Rosselli told Anderson that he was first recruited into the Cuban project by Robert Mahu in Las Vegas in 1960 during the Eisenhower administration, and his first case officer was "Big Jim" O'Connell. After the Bay of Pigs his case officer was "a man named William Harvey."

At first they tried to poison Castro, but later they planned on using high-powered rifles. There were four attempts in all.

Rosselli wouldn't tell the Congressmen where he lived and shortly there after he was found floating in a 50 gallon oil drum, a cold case murder directly related to the assassination of President Kennedy that remains unsolved. Sam Giancana is another.

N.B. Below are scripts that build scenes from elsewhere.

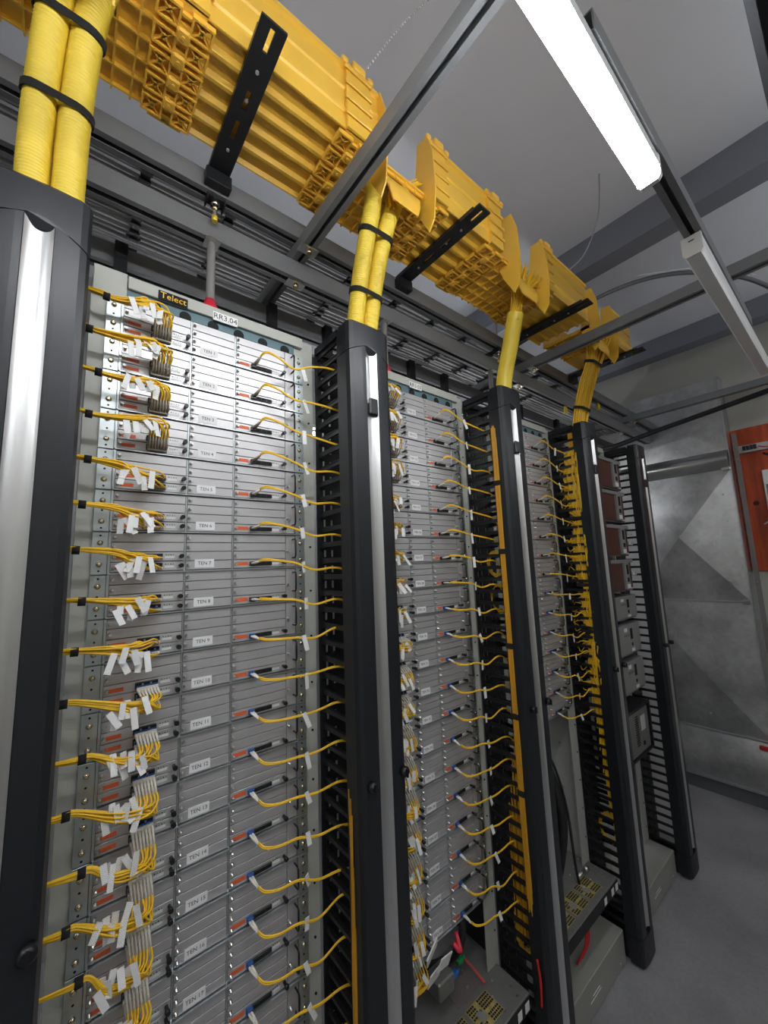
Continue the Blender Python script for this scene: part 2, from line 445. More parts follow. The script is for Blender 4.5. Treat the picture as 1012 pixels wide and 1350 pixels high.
tag(MB().tube(bez([(3.32, 0.9, 2.70), (3.40, 0.35, 2.60), (3.42, -0.2, 2.66), (3.45, -1.2, 2.80)], 8), 0.018, 8).build('sagging_cable', 'black_soft'), 'thick black cable sagging in front of the end wall', 'cable')
beads = MB()
for i in range(40):
    t_ = i / 39
    p = (0.56 + 0.25 * t_, -0.34 - 0.10 * t_, 3.0 + 0.40 * t_ + 0.03 * math.sin(3 * t_))
    beads.tube([(p[0]-0.002, p[1], p[2]-0.003), p, (p[0]+0.002, p[1], p[2]+0.003)], lambda i: (0.001, 0.0032, 0.001)[i], 5)
tag(beads.build('bead_chain', 'cable_l'), 'thin beaded chain rising from the first raceway to the ceiling', 'chain')
# yellow end caps on strut ends
for i, (x, y, z) in enumerate(((2.52, -0.86, 2.70), (2.36, 0.07, 2.64), (2.75, 0.03, 2.74))):
    tag(MB().cyl((x, y, z), (x, y, z - 0.035), 0.012, 10).cyl((x, y, z), (x, y, z + 0.012), 0.008, 8).build('rod_end_cap', 'tube'), ('yellow rod end cap beside the unlit strip light', 'small yellow rod end cap behind the fourth cable manager', 'small yellow rod end cap near the end wall')[i], 'cap')

# ------------------------------------------------------------------ yellow fibre raceway
Y0, Y1, ZT, ZS = -0.058, -0.305, 2.815, 3.0
def tray_profile():
    """cross section of floor and both side walls, in (y, z), closed"""
    n = 5; w = (Y0 - Y1) / n
    low = []
    y = Y1
    low.append((Y1, ZT))
    for i in range(n):
        a = Y1 + i * w
        low += [(a + w*0.08, ZT), (a + w*0.2, ZT + 0.011), (a + w*0.8, ZT + 0.011), (a + w*0.92, ZT)]
    low.append((Y0, ZT))
    t = 0.004
    out = [(Y1 - 0.008, ZS), (Y1 - 0.008, ZS - 0.012), (Y1, ZS - 0.016), (Y1, ZT + 0.128), (Y1 - 0.004, ZT + 0.124), (Y1 - 0.004, ZT + 0.116), (Y1, ZT + 0.112), (Y1, ZT + 0.060), (Y1 - 0.004, ZT + 0.056), (Y1 - 0.004, ZT + 0.048), (Y1, ZT + 0.044)] + low + [(Y0, ZS - 0.016), (Y0 + 0.008, ZS - 0.012), (Y0 + 0.008, ZS)]
    inn = [(Y0 - t, ZS)] + [(Y0 - t, ZT + 0.017), (Y1 + t, ZT + 0.017)] + [(Y1 + t, ZS)]
    return out + inn
pad_mb = MB()
pw, ph = 0.021, 0.019
for (a, b, c, d) in ((-pw, pw, -ph, -ph+0.004), (-pw, pw, ph-0.004, ph), (-pw, -pw+0.004, -ph+0.004, ph-0.004), (pw-0.004, pw, -ph+0.004, ph-0.004)):
    pad_mb.box(a, b, c, d, -0.012, 0.0)
for sg in (-1, 1):
    p = [(-pw+0.003, sg*(-ph+0.003)), (-pw+0.006, sg*(-ph+0.003)), (pw-0.003, sg*(ph-0.003)), (pw-0.006, sg*(ph-0.003))]
    pad_mb.prism(p if sg > 0 else p[::-1], 'z', -0.010, 0.0)
pad_mb.cyl((0, 0, -0.010), (0, 0, 0), 0.006, 8)
pad_me = pad_mb.mesh('clip_pad', 'duct_d')
stud_me = MB().cbox(-0.013, 0.013, -0.013, 0.013, -0.016, 0, 0.003).cyl((0, 0, -0.018), (0, 0, -0.016), 0.004, 8).mesh('clip_stud', 'duct_d')
rung_me = MB().box(-0.010, 0.010, -0.0025, 0.0025, -0.009, 0).mesh('clip_bridge', 'duct_d')

def coupler(t, xc, x0):
    """clip-on joining collar with lattice pads, under and beside the tray"""
    x = xc - x0
    c = MB()
    c.box(x - 0.034, x + 0.034, Y1 - 0.004, Y0 + 0.004, -0.003, 0.0)
    c.box(x - 0.036, x + 0.036, Y1 - 0.010, Y1 - 0.001, -0.003, 0.19)
    c.box(x - 0.036, x + 0.036, Y0 + 0.001, Y0 + 0.010, -0.003, 0.19)
    cp = c.build('coupler', 'duct_y', t)
    for i in range(5):
        yc = Y1 + (i + 0.5) * (Y0 - Y1) / 5
        for sx in (-1, 1):
            link('clip_pad', pad_me, cp, (x + sx * 0.030, yc + R.uniform(-0.001, 0.001), -0.003))
        link('clip_bridge', rung_me, cp, (x, yc - 0.008, -0.003)); link('clip_bridge', rung_me, cp, (x, yc + 0.008, -0.003))
    for i in range(4):
        yc = Y1 + (i + 1) * (Y0 - Y1) / 5
        link('clip_stud', stud_me, cp, (x, yc, -0.003))
    g = MB()
    for dz in (0.03, 0.075, 0.12, 0.165):
        g.cbox(x - 0.042, x + 0.042, Y1 - 0.016, Y1 - 0.009, dz, dz + 0.012, 0.002)
    g.cbox(x - 0.020, x + 0.020, Y1 - 0.020, Y1 - 0.006, 0.176, 0.198, 0.003)
    g.cbox(x - 0.05, x - 0.03, Y1 - 0.016, Y1 - 0.004, 0.180, 0.195, 0.003).cbox(x + 0.03, x + 0.05, Y1 - 0.016, Y1 - 0.004, 0.180, 0.195, 0.003)
    g.build('coupler_clip', 'duct_d', cp)

def raceway(x0, x1, couplers, label):
    t = thing('fiber_raceway', label, 'raceway', (x0, 0, ZT), 'yellow raceway sections')
    prof = [(y, z - ZT) for y, z in tray_profile()]
    MB().prism(prof[::-1], 'x', 0, x1 - x0).build('channel', 'duct_y', t)
    for c in couplers: coupler(t, c, x0)
    return t
raceway(-1.1, -0.17, [-0.21], 'yellow raceway section at the top left corner')
raceway(0.115, 0.615, [0.150, 0.545], 'long yellow raceway section nearest the camera, above the first rack')
raceway(0.80, 1.17, [0.845, 1.135], 'middle yellow raceway section above the second rack')
raceway(1.445, 1.86, [1.49], 'short yellow raceway section ending above the third rack')
raceway(2.12, 2.40, [], 'farthest yellow raceway piece beyond the last cross beam')

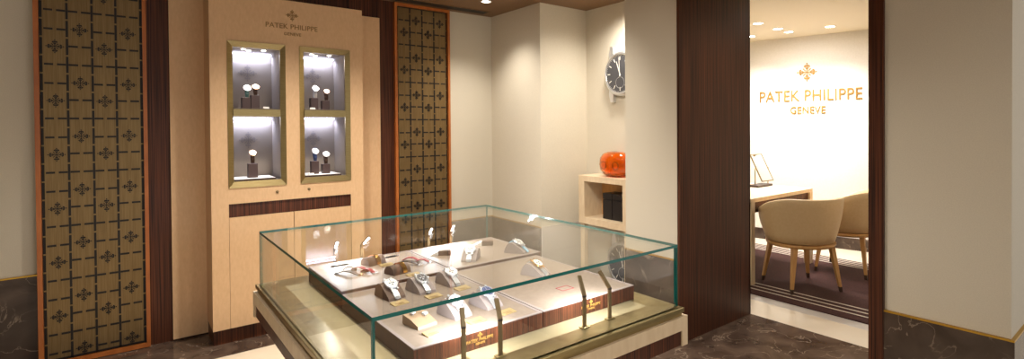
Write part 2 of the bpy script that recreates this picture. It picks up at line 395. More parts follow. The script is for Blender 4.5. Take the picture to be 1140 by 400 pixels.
for a, c in ((NX[0][0] + .002, .886), (.890, NX[1][1] - .002)):
    m = MB(); L(a, c, YF + .001, YF + .02, .10, .808, m); m.build('door', veneer_m, cab)
m = MB(); L(NX[0][0], NX[1][1], YF + .03, yb, .10, .89, m); m.build('core', black_m, cab)
m = MB(); L(X0 + .004, X1 - .004, 3.893, yb, 0, .099, m); m.build('plinth', wood_m, cab)
for kx, kz in ((.786, .954), (.985, .956)):
    MB().lathe([(0, 0), (.009, 0), (.009, .006), (.006, .008), (0, .008)], 16, frame_M((kx - .9, YF - 4, kz), (1, 0, 0), (0, 0, 1), (0, -1, 0))).build('lock', pole_m, cab)
for (a, c) in NX:
    m = MB(); fy = YF - .006; fw = .032
    # mitred, inward sloping frame
    def rail(o1, o2, i2, i1):   # outer pair (front), inner pair (recessed)
        vs = [(p[0] - .9, fy - 4, p[1]) for p in (o1, o2)] + [(p[0] - .9, fy + .014 - 4, p[1]) for p in (i2, i1)] + [(p[0] - .9, fy + .03 - 4, p[1]) for p in (o1, o2, i2, i1)]
        m.add(vs, [(0, 1, 2, 3), (4, 7, 6, 5), (0, 4, 5, 1), (1, 5, 6, 2), (2, 6, 7, 3), (3, 7, 4, 0)])
    o = [(a, NZ[0]), (c, NZ[0]), (c, NZ[1]), (a, NZ[1])]; i = [(a + fw, NZ[0] + .04), (c - fw, NZ[0] + .04), (c - fw, NZ[1] - .036), (a + fw, NZ[1] - .036)]
    for k in range(4): rail(o[k], o[(k + 1) % 4], i[(k + 1) % 4], i[k])
    L(a + fw, c - fw, fy + .008, fy + .03, 1.458, 1.506, m)
    fr = m.build('niche_frame', brass_m, cab)
    m = MB(); L(a + .01, c - .01, yb - .012, yb, NZ[0], NZ[1], m); L(a, a + fw - .002, YF + .024, yb, NZ[0], NZ[1], m); L(c - fw + .002, c, YF + .024, yb, NZ[0], NZ[1], m)
    L(a, c, YF + .024, yb, NZ[0], NZ[0] + .036, m); L(a, c, YF + .024, yb, NZ[1] - .032, NZ[1], m); L(a + .02, c - .02, YF + .024, yb, 1.462, 1.496, m)
    m.build('niche_lining', niche_m, cab)
    for lev, top in ((1.04, 1.458), (1.506, 1.907)):
        m = MB(); L(a + fw + .004, c - fw - .004, yb - .03, yb - .014, top - .014, top - .004, m); m.build('led_strip', strip_m, cab)
        area(((a + c) / 2, yb - .045, top - .02), .25, .75, COOL, (math.radians(14), 0, 0), sy=.02)
        e = MB(); cx = (a + c) / 2 - .012; emblem_add(e, .115, frame_M((cx - .9, yb - .012 - 4, lev + .26), (1, 0, 0), (0, 0, 1), (0, -1, 0)), 0, .003)
        e.build('niche_emblem', ip_m, cab)
        if lev > 1.2:
            for dx, dy in ((-.06, 0), (-.02, .06), (.06, 0)):
                MB().lathe([(0, -.002), (.012, -.002), (.014, 0)], 16, Matrix.Translation(((a + c) / 2 + dx - .9, YF + .11 + dy - 4, 1.9085))).build('puck_light', down_m, cab)
        spot(((a + c) / 2, YF + .03, top - .03), 9, (1, .97, .93), 40, .8, ((a + c) / 2 - .01, YF + .11, lev + .12), .01)
Mf = lambda x, y, z: frame_M((x - .9, y - 4, z), (1, 0, 0), (0, 0, 1), (0, -1, 0))
text_mesh('lettering', 'PATEK PHILIPPE', .325, darkgold_m, cab, Mf(.728, YF, 2.055), .003, 1.02)
text_mesh('lettering', 'GENEVE', .108, darkgold_m, cab, Mf(.838, YF, 2.010), .003, 1.05)
e = MB(); emblem_add(e, .078, Mf(.89, YF, 2.148), 0, .003); e.build('emblem', darkgold_m, cab)

# ------------------------------------------------------------------ niche trays, blocks, watches
def niche_tray(xc, w_, z, label):
    t = thing('display_tray', label, 'display tray', (xc, 3.985, z), 0, 'trays in the wall niches')
    MB().box(-w_ / 2, w_ / 2, -.1, .12, .0, .012, bev=.001).build('tray_base', block_m, t)
    MB().box(-w_ / 2 + .003, w_ / 2 - .003, -.097, .117, .012, .014).build('tray_liner', white_m if z < 1.2 else niche_m, t)
for xc, nm in ((.6745, 'left'), (1.102, 'right')):
    niche_tray(xc - .012, .245, 1.036, 'pale topped tray on the floor of the %s niche, lower shelf' % nm)
    niche_tray(xc - .012, .245, 1.506 - .008, 'thin dark tray on the upper shelf of the %s niche' % nm)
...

Because Captain Ayers was U.S. Army and not an employee of the CIA, he didn't sign a CIA security statement and was not obligated to have his memoirs previewed by the Agency.

Coincidently, or ironically, the first publisher of Ayers' book "The War That Neve Was" the Indiana based Bobbs-Merrell, hired William Harvey as legal counsel after he retired from the CIA, and he proof read the book prior to publication, eleminiting key characters and events.

Bobbs-Merrell also leased officers on the fourth floor of the Texas School Book Depository.

And they also considered publishing some of Peter Dale Scott's early work on the assassination.

To compliment Rosselli's Chronology file, and Ayerss' books, there are a few outstaning records that could shed more light on these matters - including William Harvey's travel itiniary, Clare Booth Luce's Life Magaizine article on Julio Fernandez, Vera Glasser's original article about Luce and her Cuban "boys" and a transcript of her Keynote speech before the AFIO.

A feather for your cap for anyone who can come up with any of those items.